**What is needed**
Note each line where "scene" appears, and copy it.

/---

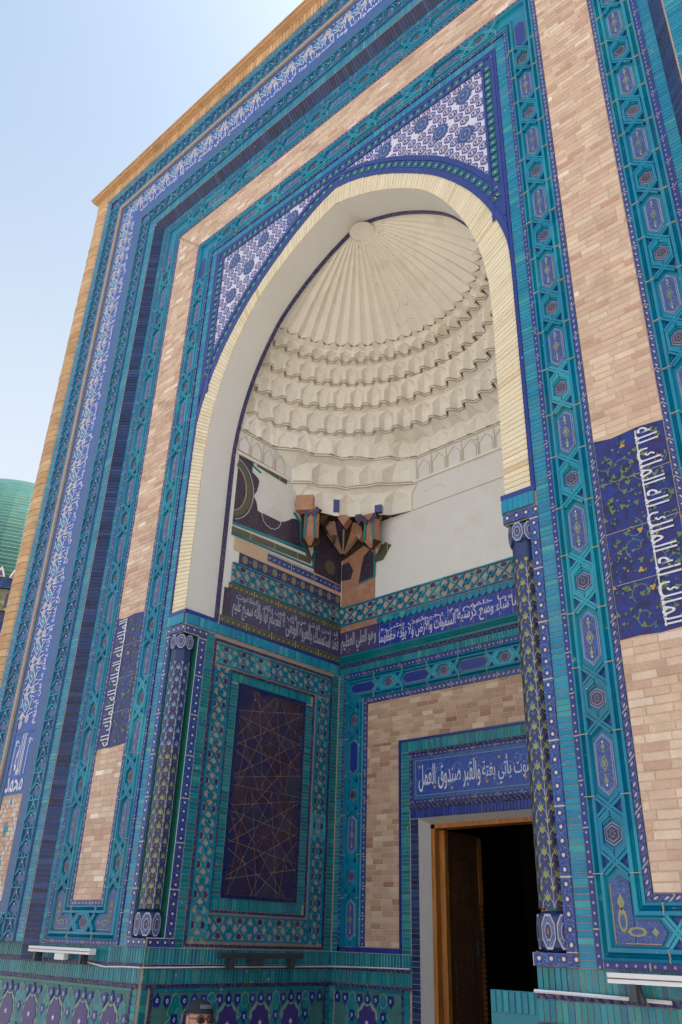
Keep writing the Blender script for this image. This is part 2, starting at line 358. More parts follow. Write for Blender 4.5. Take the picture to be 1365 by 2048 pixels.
# ================================================================== PORTAL
portal = thing('mausoleum_portal', 'tall tiled mausoleum portal with pointed arch, turquoise frames and sand brick bands', 'mausoleum', (0, 0, GZ))
portal.matrix_basis = I4
core = MB()
WX = 4.62; TOPZ = 9.25
def arch_in():
    return [(1.515, 2.40), (1.52, 3.5), (1.52, 3.9), (1.50, 4.2), (1.44, 4.5), (1.36, 4.75), (1.26, 4.98), (1.13, 5.2), (1.0, 5.38), (.87, 5.5), (.7, 5.63), (.5, 5.76), (.25, 5.88), (0, 5.965)]
def arch_out():
    return [(1.692, 2.40), (1.692, 3.5), (1.692, 3.95), (1.69, 4.3), (1.65, 4.5), (1.56, 4.76), (1.47, 4.95), (1.37, 5.12), (1.21, 5.34), (1.04, 5.53), (.87, 5.67), (.7, 5.81), (.44, 5.985), (.2, 6.107), (0, 6.16)]
def resample(P, n):
    L = [0]
    for a, b in zip(P, P[1:]): L.append(L[-1]+(Vector(b)-Vector(a)).length)
    out = []
    for i in range(n+1):
        t = L[-1]*i/n; k = 0
        while k < len(L)-2 and L[k+1] < t: k += 1
        f = (t-L[k])/(L[k+1]-L[k]); out.append(tuple(Vector(P[k]).lerp(Vector(P[k+1]), f)))
    return out, L[-1]
def smooth(P, n=2):
    for _ in range(n):
        Q = [P[0]]
        for a, b in zip(P, P[1:]):
            a, b = Vector(a), Vector(b)
            Q += [tuple(a.lerp(b, .25)), tuple(a.lerp(b, .75))]
        P = Q+[P[-1]]
    return P
AI, _ = resample(smooth(arch_in()), 60); AO, _ = resample(smooth(arch_out()), 60)
def interp_x(P, z):
    for a, b in zip(P, P[1:]):
        if a[1] <= z <= b[1] and b[1] > a[1]: return a[0]+(b[0]-a[0])*(z-a[1])/(b[1]-a[1])
    return P[0][0] if z < P[0][1] else 0.0
# --- structural mass
for sx in (-1, 1):
    core.face([(sx*WX, 0, GZ), (sx*WX, 9, GZ), (sx*WX, 9, TOPZ), (sx*WX, 0, TOPZ)])
    core.face([(sx*WX, 0, GZ), (sx*WX, -STEP+.02, GZ), (sx*WX, -STEP+.02, TOPZ), (sx*WX, 0, TOPZ)])
core.face([(-WX, 9, GZ), (WX, 9, GZ), (WX, 9, TOPZ), (-WX, 9, TOPZ)])
core.face([(-WX, -STEP+.02, TOPZ), (WX, -STEP+.02, TOPZ), (WX, 9, TOPZ), (-WX, 9, TOPZ)])
# facade ground sheets: inner zone y=0 up to x=2.88, outer zone y=-STEP
ZT = 2.88+MZ
for sx in (-1, 1):
    core.face([(sx*1.66, -.001, GZ), (sx*2.9, -.001, GZ), (sx*2.9, -.001, ZT+.02), (sx*1.66, -.001, ZT+.02)])
    core.face([(sx*1.5, .004, GZ), (sx*1.66, .004, GZ), (sx*1.66, .004, .05), (sx*1.5, .004, .05)])
    core.face([(sx*1.5, .004, 2.24), (sx*1.66, .004, 2.24), (sx*1.66, .004, 2.45), (sx*1.5, .004, 2.45)])
    core.face([(sx*2.98, -STEP-.001, .0), (sx*WX, -STEP-.001, .0), (sx*WX, -STEP-.001, TOPZ), (sx*2.98, -STEP-.001, TOPZ)])
    core.face([(sx*2.98, .004, GZ), (sx*WX, .004, GZ), (sx*WX, .004, .0), (sx*2.98, .004, .0)])
core.face([(-2.98, -STEP-.001, 2.98+MZ), (2.98, -STEP-.001, 2.98+MZ), (2.98, -STEP-.001, TOPZ), (-2.98, -STEP-.001, TOPZ)])
core.face([(-1.66, -.001, 6.4), (1.66, -.001, 6.4), (1.66, -.001, ZT+.02), (-1.66, -.001, ZT+.02)])
core.build('wall_core', 'grout', portal)

# --- generic rings round the arch (open at the bottom)
def ringpath(x, zb): return [(-x, zb), (-x, x+MZ), (x, x+MZ), (x, zb)]
def ring(name, mats, xi, xo, zb, prof, M=F):
    b = MB(); b.wd = abs(xo-xi)
    A = ringpath(xi, zb); B = ringpath(xo, zb)
    b.loft(M, A, B, prof); return b.build(name, mats, portal)
def flat(d, e=.0): return [(0, 0), (0, d), (1, d), (1, 0)]
# brick strips along ring legs
def brickring(pcs, xi, xo, zb, pitch, M=F, off=0.0, prooff=None, legs=(-1, 1), top=True, joint=.004):
    """pcs proto: width (xo-xi) x (pitch-joint). mitre corners go to a joined mesh"""
    wd = xo-xi; mid = (xi+xo)/2; corner = MB()
    for sx in legs:
        z = zb
        while z+pitch <= xi+MZ:
            pcs.add(M @ T(sx*mid, jit(.0012)-off, z+pitch/2) @ Ry(jit(.006))); z += pitch
        while z < xo+MZ:
            x0 = max(xi, z+pitch/2-MZ)
            if xo-x0 > .01: corner.box(M, min(sx*x0, sx*xo), max(sx*x0, sx*xo), z, z+pitch-joint, off, off+.006, 0, random.random())
            z += pitch
    if top:
        n = int((2*xi)/pitch); st = -n*pitch/2
        for i in range(n):
            pcs.add(M @ T(st+(i+.5)*pitch, jit(.0012)-off, mid+MZ) @ Ry(math.pi/2+jit(.006)))
        for sx in (-1, 1):
            x = n*pitch/2
            while x < xo:
                z0 = max(xi, x+pitch/2)+MZ
                if xo+MZ-z0 > .01: corner.box(M, min(sx*x, sx*(x+pitch-joint)), max(sx*x, sx*(x+pitch-joint)), z0, xo+MZ, off, off+.006, 0, random.random())
                x += pitch
    return corner
corners = MB()
# ---- inner zone -------------------------------------------------------
# blue edge line x 1.692-1.715
ring('blue_edge_tile', 'royal_glaze', 1.694, 1.716, 2.435, flat(.012))
# turquoise strip 1.72-1.80
PT = .0295
tq = Pieces('turquoise_brick', ['turquoise_glaze'], boxproto(.080, PT-.0045, .006, .0012), portal)
corners.merge(brickring(tq, 1.718, 1.800, 0.0, PT), I4)
ring('dotted_strip', 'royal_dots', 1.803, 1.829, .0, flat(.014))
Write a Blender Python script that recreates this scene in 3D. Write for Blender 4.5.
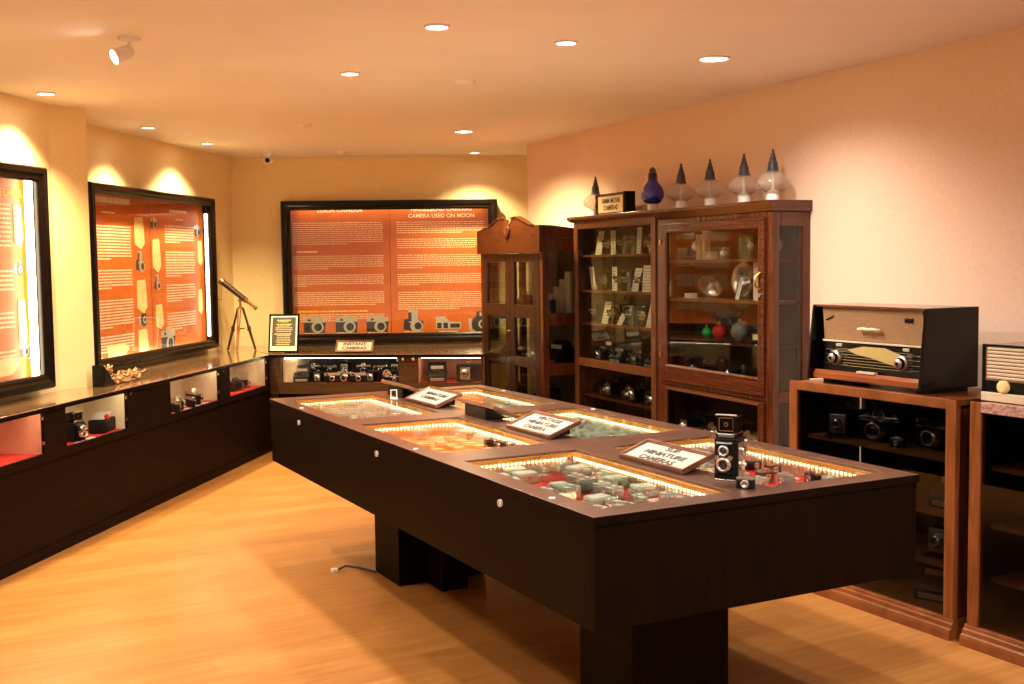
import bpy, bmesh, math, random
from mathutils import Vector, Matrix
random.seed(7)
SC = bpy.context.scene
COL = SC.collection
for o in list(bpy.data.objects): bpy.data.objects.remove(o)
sin, cos, pi = math.sin, math.cos, math.pi

# ---------------------------------------------------------------- camera
F_PX, PITCH, ROLL = 1144.9, 0.0697, -0.0125
cam_d = bpy.data.cameras.new('camera'); cam = bpy.data.objects.new('camera', cam_d); COL.objects.link(cam)
fw = Vector((0, cos(PITCH), -sin(PITCH))); up0 = Vector((0, sin(PITCH), cos(PITCH))); rt0 = Vector((1, 0, 0))
rt = cos(ROLL)*rt0 + sin(ROLL)*up0; up = -sin(ROLL)*rt0 + cos(ROLL)*up0
m = Matrix((rt, up, -fw)).transposed().to_4x4(); m.translation = (0, 0, 1.6)
cam.matrix_world = m
cam_d.sensor_width = 36; cam_d.lens = F_PX/1024*36; cam_d.clip_start = 0.05
SC.camera = cam
# ---------------------------------------------------------------- world and exposure
w = bpy.data.worlds.new('world'); SC.world = w; w.use_nodes = True
w.node_tree.nodes['Background'].inputs[0].default_value = (1, .78, .58, 1)
w.node_tree.nodes['Background'].inputs[1].default_value = .3
SC.view_settings.view_transform = 'Standard'
try: SC.view_settings.look = 'None'
except Exception: pass
SC.view_settings.gamma = 1; SC.view_settings.use_curve_mapping = False
SC.view_settings.exposure = 0.78
CEIL = 2.6
# ceiling lamps: x, y, power, cone (deg), colour, disc radius
WARM = (1.0, .73, .42); SOFT = (1.0, .87, .73); YEL = (1.0, .80, .42)
DOWN = [(-.301,4.924,92,150,SOFT,.046,'round white downlight in the ceiling, nearest the top edge above the table'),
        (-.832,6.09,92,150,SOFT,.044,'round white downlight in the ceiling left of the table\'s centre line'),
        (.264,5.314,78,150,SOFT,.044,'round white downlight in the ceiling between the frontmost one and the big bright one'),
        (1.022,5.778,52,150,SOFT,.068,'large bright downlight in the ceiling near the tall glass cabinets'),
        (-.345,8.807,215,150,YEL,.066,'bright round downlight in the ceiling before the back wall'),
        (2.2,2.6,92,150,SOFT,.09,'downlight in the ceiling over the radio cabinets outside the view'),
        (.7,2.2,92,150,SOFT,.09,'added unseen fill downlight in the ceiling over the camera position'),  # this lamp and the next are unseen, added for general fill
        (-1.2,2.4,92,150,SOFT,.09,'added unseen fill downlight in the ceiling left of the camera position'),
        (-1.293,4.15,70,150,SOFT,.09,'downlight in the ceiling just outside the top edge of the view')]
WASH = [(-2.653,6.648,185,112,YEL,.045,'small wall washer lamp in the ceiling over the leftmost orange poster'),
        (-2.594,8.31,175,112,YEL,.045,'small wall washer lamp in the ceiling over the left edge of the two column poster'),
        (-2.468,9.432,190,125,YEL,.045,'small wall washer lamp in the ceiling nearest the far left corner'),
        (-.32,10.5,130,115,YEL,.045,'small wall washer lamp in the ceiling against the back wall'),
        (-2.8,5.0,185,112,YEL,.045,'small wall washer lamp in the ceiling left of the view')]

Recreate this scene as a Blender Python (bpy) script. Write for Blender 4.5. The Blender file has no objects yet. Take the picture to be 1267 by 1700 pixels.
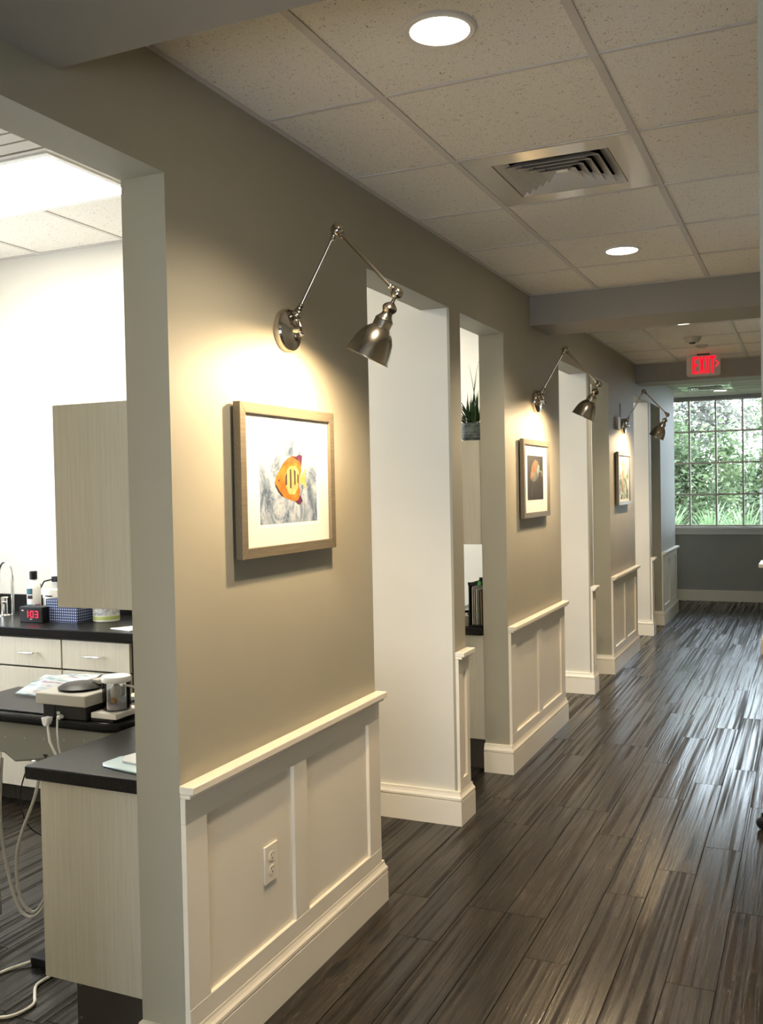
import bpy, bmesh, math, random
from mathutils import Vector, Matrix, Quaternion
random.seed(7)
S = bpy.context.scene
COL = S.collection
PI = math.pi

# ------------------------------------------------------------------ camera
yaw, pitch, roll = 0.4236, 0.0251, -0.0198
cy, sy, cp, sp = math.cos(yaw), math.sin(yaw), math.cos(pitch), math.sin(pitch)
F = Vector((-sy*cp, cy*cp, -sp)); Rt = Vector((cy, sy, 0)); U = Rt.cross(F)
cr, sr = math.cos(roll), math.sin(roll)
R2 = Rt*cr + U*sr; U2 = -Rt*sr + U*cr
cam = bpy.data.objects.new('camera', bpy.data.cameras.new('camera')); COL.objects.link(cam)
M = Matrix((R2, U2, -F)).transposed().to_4x4(); M.translation = Vector((1.518, 0, 1.577))
cam.matrix_world = M
cam.data.sensor_fit = 'VERTICAL'; cam.data.sensor_height = 24; cam.data.lens = 1585.09/1700*24
cam.data.clip_start = 0.02; cam.data.clip_end = 200
S.camera = cam

# ------------------------------------------------------------------ world, exposure
W = bpy.data.worlds.new('world'); S.world = W; W.use_nodes = True
wn = W.node_tree.nodes; wn['Background'].inputs[0].default_value = (0.76, 0.86, 1.0, 1); wn['Background'].inputs[1].default_value = 12.5
S.view_settings.view_transform = 'Standard'; S.view_settings.look = 'None'
S.view_settings.exposure = 0.05; S.view_settings.gamma = 1; S.view_settings.use_curve_mapping = False
sun = bpy.data.objects.new('sun', bpy.data.lights.new('sun', 'SUN')); COL.objects.link(sun)
sun.data.energy = 4.0; sun.data.angle = 0.02; sun.data.color = (1, 0.96, 0.88)
sun.rotation_euler = (math.radians(38), 0, math.radians(215))      # from behind the building's far end garden
DOWN = 30.0; SPOT = 122.0; TROFFER = 31.0; BULB = 2750.0; WARM = (1.0, 0.74, 0.45)

# ------------------------------------------------------------------ materials
def mat(name, col=(.8, .8, .8), rough=.5, metal=0., spec=.5, emit=None, es=0., coat=0., trans=0., alpha=1.):
    m = bpy.data.materials.new(name); m.use_nodes = True
    b = m.node_tree.nodes['Principled BSDF']
    b.inputs['Base Color'].default_value = (*col, 1); b.inputs['Roughness'].default_value = rough
    b.inputs['Metallic'].default_value = metal; b.inputs['Specular IOR Level'].default_value = spec
    if emit: b.inputs['Emission Color'].default_value = (*emit, 1); b.inputs['Emission Strength'].default_value = es
    b.inputs['Coat Weight'].default_value = coat
    b.inputs['Transmission Weight'].default_value = trans
    return m
class NT:
    def __init__(s, m): s.t = m.node_tree; s.b = s.t.nodes['Principled BSDF']
    def n(s, ty, **kw):
        o = s.t.nodes.new(ty)
        for k, v in kw.items():
            if k.startswith('_'): setattr(o, k[1:], v)
            else: o.inputs[k.replace('__', ' ')].default_value = v
        return o
    def l(s, a, b): s.t.links.new(a, b)
    def coord(s, scale, out='Object', rnd=False):
        c = s.n('ShaderNodeTexCoord'); mp = s.n('ShaderNodeMapping'); mp.inputs['Scale'].default_value = scale
        s.l(c.outputs[out], mp.inputs['Vector'])
        if rnd:
            oi = s.n('ShaderNodeObjectInfo'); mu = s.n('ShaderNodeMath', _operation='MULTIPLY'); mu.inputs[1].default_value = 73.0
            s.l(oi.outputs['Random'], mu.inputs[0]); cx = s.n('ShaderNodeCombineXYZ')
            for i in range(3): s.l(mu.outputs[0], cx.inputs[i])
            s.l(cx.outputs[0], mp.inputs['Location'])
        return mp.outputs[0]
    def noise(s, v, scale, detail=4, rough=.55, dist=0.):
        o = s.n('ShaderNodeTexNoise', Scale=scale, Detail=detail, Roughness=rough, Distortion=dist); s.l(v, o.inputs['Vector']); return o.outputs['Fac']
    def ramp(s, f, stops):
        r = s.n('ShaderNodeValToRGB'); e = r.color_ramp.elements
        while len(e) > 2: e.remove(e[-1])
        for i, (p, c) in enumerate(stops):
            x = e[i] if i < 2 else e.new(p)
            x.position = p; x.color = (*c, 1) if isinstance(c, tuple) else (c, c, c, 1)
        s.l(f, r.inputs[0]); return r.outputs[0]
    def bump(s, h, strength, dist=.001):
        b = s.n('ShaderNodeBump', Strength=strength, Distance=dist); s.l(h, b.inputs['Height']); s.l(b.outputs[0], s.b.inputs['Normal'])
    def mix(s, f, a, b, mode='MIX'):
        m = s.n('ShaderNodeMix', _data_type='RGBA', _blend_type=mode)
        for src, i in ((f, 0), (a, 6), (b, 7)):
            if isinstance(src, (int, float)): m.inputs[i].default_value = src
            elif isinstance(src, tuple): m.inputs[i].default_value = (*src, 1)
            else: s.l(src, m.inputs[i])
        return m.outputs[2]

def paint(name, col, rough=.55, b=.12):
    m = mat(name, col, rough, spec=.3); t = NT(m); v = t.coord((1, 1, 1)); h = t.noise(v, 260, 3)
    big = t.noise(v, 2.2, 2); c = t.mix(t.ramp(big, [(.3, tuple(x*.97 for x in col)), (.7, tuple(min(1, x*1.03) for x in col))]), (0, 0, 0), (0, 0, 0))
    t.l(t.ramp(big, [(.3, tuple(x*.97 for x in col)), (.7, tuple(min(1, x*1.03) for x in col))]), t.b.inputs['Base Color'])
    t.bump(h, b, .0008); return m
M_wall = paint('wall_paint', (.345, .322, .25))
M_wall_lit = paint('wall_paint_lit', (.66, .63, .55))  # same wall paint lightened: the rooms' stronger light put into its colour
M_end = paint('end_wall_paint', (.36, .355, .335))
M_beam = paint('beam_paint', (.30, .275, .235))
M_trim = paint('trim_paint', (.80, .74, .615), .32, .04)
def tile_mat():
    m = mat('ceiling_tile', (.90, .845, .74), .9, spec=.1); t = NT(m); v = t.coord((1, 1, 1), rnd=True)
    vo = t.n('ShaderNodeTexVoronoi', Scale=150.); t.l(v, vo.inputs['Vector'])
    n = t.noise(v, 60, 2)
    ad = t.n('ShaderNodeMath', _operation='ADD'); t.l(vo.outputs['Distance'], ad.inputs[0]); t.l(n, ad.inputs[1])
    pit = t.ramp(ad.outputs[0], [(.56, (.22, .19, .16)), (.68, (.90, .845, .74))])
    fine = t.ramp(t.noise(v, 400, 3), [(.3, .82), (.62, 1.)])
    t.l(t.mix(1., pit, fine, 'MULTIPLY'), t.b.inputs['Base Color'])
    t.bump(ad.outputs[0], .35, .002); return m
M_tile = tile_mat()
M_tee = mat('grid_tee_steel', (.62, .575, .52), .45, spec=.4)
M_dark = mat('plenum_dark', (.01, .01, .01), .9)
def plank_mat():
    m = mat('dark_plank', (.03, .025, .02), .3, spec=.5); t = NT(m)
    g1 = t.noise(t.coord((22, 3.0, 1), rnd=True), 2.0, 7, .68, 1.2)
    fine = t.noise(t.coord((130, 16, 1), rnd=True), 2.2, 5, .72, .8)
    band = t.noise(t.coord((30, .45, 1), rnd=True), 1.4, 2, .5, .3)
    cloud = t.noise(t.coord((6, 3, 1), rnd=True), 1.6, 4, .6)
    wv = t.n('ShaderNodeTexWave', Scale=1.5, Distortion=7.0, Detail=3.0, Detail__Scale=1.6); t.l(t.coord((14, 2.2, 1), rnd=True), wv.inputs['Vector'])
    vk = t.n('ShaderNodeTexVoronoi', Scale=1.0); t.l(t.coord((5, 2.0, 1), rnd=True), vk.inputs['Vector'])
    knot = t.ramp(vk.outputs['Distance'], [(.06, 0.), (.085, .55), (.10, .2), (.15, 1.)])
    base = t.ramp(g1, [(.35, (.0035, .0028, .0020)), (.50, (.015, .0115, .0080)), (.68, (.055, .043, .029))])
    c = t.mix(t.ramp(fine, [(.47, 0.), (.66, .50)]), base, (.080, .063, .044))
    c = t.mix(t.ramp(wv.outputs['Fac'], [(.0, .5), (.35, 0.)]), c, (.010, .008, .006))
    c = t.mix(t.ramp(cloud, [(.36, .7), (.6, 0.)]), c, (.013, .0105, .0075))
    c = t.mix(knot, (.006, .005, .004), c)
    oi = t.n('ShaderNodeObjectInfo'); c = t.mix(1., c, t.ramp(oi.outputs['Random'], [(0., .72), (1., 1.25)]), 'MULTIPLY')
    t.l(c, t.b.inputs['Base Color'])
    t.l(t.ramp(band, [(.36, .16), (.50, .25), (.62, .45)]), t.b.inputs['Roughness'])
    t.l(t.ramp(band, [(.40, .50), (.52, .28), (.64, .08)]), t.b.inputs['Specular IOR Level'])
    ad = t.n('ShaderNodeMath', _operation='ADD'); t.l(fine, ad.inputs[0]); t.l(wv.outputs['Fac'], ad.inputs[1])
    t.bump(ad.outputs[0], .16, .0012); return m
M_plank = plank_mat()
def lam_mat(name, a, b, axis=2):
    m = mat(name, a, .38, spec=.4); t = NT(m); sc = [120, 120, 120]; sc[axis] = 2.5
    g = t.noise(t.coord(tuple(sc)), 1.6, 5, .7, .3)
    t.l(t.ramp(g, [(.3, a), (.7, b)]), t.b.inputs['Base Color']); t.bump(g, .08, .0005); return m
M_lam = lam_mat('pale_laminate', (.455, .425, .34), (.55, .52, .425))
M_lamd = lam_mat('drawer_laminate', (.60, .54, .43), (.70, .645, .52))
def stone():
    m = mat('black_counter', (.02, .018, .016), .30, spec=.12); t = NT(m); n = t.noise(t.coord((1, 1, 1)), 420, 2)
    t.l(t.ramp(n, [(.62, (.0085, .0078, .007)), (.74, (.10, .09, .075))]), t.b.inputs['Base Color']); return m
M_stone = stone()
M_toe = mat('bronze_toe_kick', (.05, .042, .034), .5)
M_nickel = mat('brushed_nickel', (.42, .385, .33), .20, 1.)
M_nickel2 = mat('polished_nickel', (.62, .57, .50), .10, 1.)
M_inner = mat('shade_inside_white', (.85, .82, .75), .5)
M_bulb = mat('bulb_glow', (1, 1, 1), .4, emit=WARM, es=BULB)
M_lens = mat('downlight_lens', (1, 1, 1), .5, emit=(1, .86, .68), es=DOWN)
M_trof = mat('troffer_lens', (1, 1, 1), .5, emit=(1.0, .92, .77), es=TROFFER)
M_ring = mat('white_trim_ring', (.72, .68, .62), .35)
M_vent = mat('vent_enamel', (.60, .56, .49), .16, spec=.9)
M_vent.node_tree.nodes['Principled BSDF'].inputs['Coat Weight'].default_value = .6
M_white = mat('white_plastic', (.82, .80, .76), .35)
M_white2 = mat('ivory_plastic', (.80, .74, .62), .35)
M_black = mat('black_plastic', (.008, .007, .0065), .4, spec=.25)
M_blk2 = mat('dark_grey_plastic', (.016, .014, .012), .5, spec=.25)
M_greyp = mat('warm_grey_plastic', (.24, .23, .195), .5, spec=.3)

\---

**Answer**
Write a Blender Python script that recreates this scene in 3D. Write for Blender 4.5.
SC = bpy.context.scene
Recreate this scene as a Blender Python (bpy) script. Write for Blender 4.5. The Blender file has no objects yet. Take the picture to be 1267 by 1700 pixels.
S = bpy.context.scene